A Rigorous Proof of a Ramanujan Machine Identity for $-\pi/4$ via Exact Recurrence Solving

TL;DR

This paper provides a rigorous proof of a Ramanujan Machine conjecture for -π/4 using exact recurrence solving, deriving a closed-form for the denominator sequence and confirming the identity through analytical methods.

Contribution

It offers the first rigorous proof of a specific Ramanujan Machine identity for -π/4 by solving the associated difference equation and evaluating the limit analytically.

Findings

Derived a closed-form expression for the denominator sequence q_n.

Established absolute convergence of the continued fraction.

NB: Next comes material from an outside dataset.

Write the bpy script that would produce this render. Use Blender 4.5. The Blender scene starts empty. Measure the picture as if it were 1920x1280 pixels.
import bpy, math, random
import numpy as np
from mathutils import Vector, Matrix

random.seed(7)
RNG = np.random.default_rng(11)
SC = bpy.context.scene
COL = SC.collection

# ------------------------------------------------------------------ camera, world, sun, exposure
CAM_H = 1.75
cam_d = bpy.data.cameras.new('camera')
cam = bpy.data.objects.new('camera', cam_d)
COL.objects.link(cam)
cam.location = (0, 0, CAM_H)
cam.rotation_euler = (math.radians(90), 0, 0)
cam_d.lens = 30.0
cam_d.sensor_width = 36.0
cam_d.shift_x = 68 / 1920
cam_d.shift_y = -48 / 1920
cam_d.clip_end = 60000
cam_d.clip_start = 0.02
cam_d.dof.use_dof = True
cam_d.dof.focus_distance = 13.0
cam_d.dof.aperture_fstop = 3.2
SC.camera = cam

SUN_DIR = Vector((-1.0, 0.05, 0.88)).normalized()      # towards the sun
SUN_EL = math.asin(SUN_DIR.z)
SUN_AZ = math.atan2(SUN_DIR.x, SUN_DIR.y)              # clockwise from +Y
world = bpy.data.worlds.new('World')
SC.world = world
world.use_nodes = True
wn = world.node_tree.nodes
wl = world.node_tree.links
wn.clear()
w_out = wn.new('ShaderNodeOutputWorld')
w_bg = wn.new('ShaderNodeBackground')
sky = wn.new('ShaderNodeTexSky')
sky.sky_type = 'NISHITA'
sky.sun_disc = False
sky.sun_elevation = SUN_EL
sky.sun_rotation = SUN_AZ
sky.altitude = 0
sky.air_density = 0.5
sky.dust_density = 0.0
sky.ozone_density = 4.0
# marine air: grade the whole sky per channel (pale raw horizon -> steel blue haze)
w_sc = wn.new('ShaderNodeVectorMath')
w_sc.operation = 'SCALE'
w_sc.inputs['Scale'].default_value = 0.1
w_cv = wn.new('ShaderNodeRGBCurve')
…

Confirmed the identity equals -π/4 through explicit evaluation.

Abstract

We prove a polynomial continued fraction identity for the constant $-\pi/4$, conjectured by the Ramanujan Machine project. The proof proceeds by explicitly solving the underlying second-order linear difference equation. We derive a closed-form expression for the denominator sequence, $q_n = (-1)^n (2n-3)!!\,(n^2+n-1)$, and establish absolute convergence via a Wronskian telescoping argument. The limiting value is reduced by Abel summation to a Beta-function integral, which is evaluated in closed form through an elementary substitution and a single integration by parts, yielding the exact value $-\pi/4$.